Guatemala City, Agency
President Alvaro Colom vetoed a bill approved last month by the Guatemalan Congress to restore the head of state's ability to issue pardons or commutations to convicts facing the death penalty, a measure aimed at ending the country's decade-old moratorium on capital punishment.
"This government does not believe that the death penalty does anything to improve security in this country," Colom told a press conference at the National Palace of Culture.
Colom has consistently opposed the restoration of presidential pardon power, a legal provision considered to be a step toward reactivating the death penalty that has been suspended here since the year 2000.
His social democratic administration, Colom said Thursday, does not agree with the death penalty and the bill he vetoed violates several articles of the constitution.
The vetoed bill, set to take effect Jan. 15, 2012, the day after Colom leaves office, says that once judicial appeals are exhausted, convicts sentenced to capital punishment will have 30 days to apply for a presidential pardon.
Colom's veto statement says that the bill constitutes "a regression from the worldwide trend to abolish the death penalty."

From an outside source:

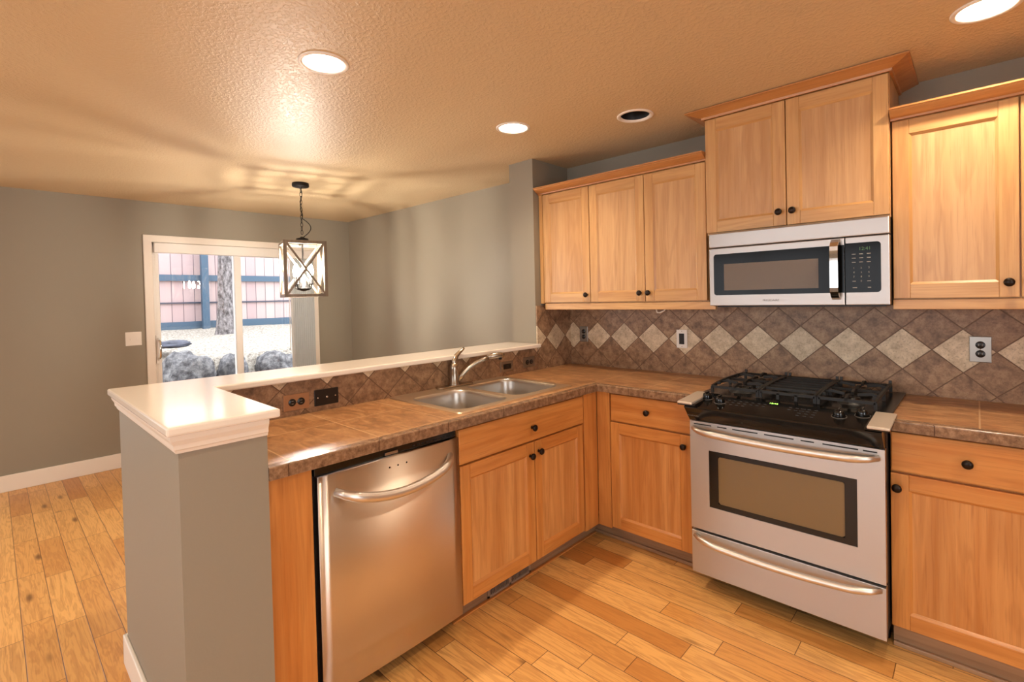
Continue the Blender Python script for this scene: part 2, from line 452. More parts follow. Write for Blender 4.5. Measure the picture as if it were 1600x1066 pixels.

This is the second time during his term in office that Colom has vetoed a similar law and has thereby blocked the reactivation of the death penalty, unable to be applied since the year 2000 when the lack of definition of the presidential pardon left it in a legal limbo.
There are currently 41 convicts sentenced to death in Guatemala for crimes that include murder, extrajudicial execution and kidnapping.
Guatemala, Cuba and the United States are the only countries in the hemisphere that allow the death penalty.
Amnesty International has urged Colom not to restore the death penalty, saying that the only way to curb the rampant violence is to end impunity by endowing the country with a trustworthy justice system that respects fundamental rights.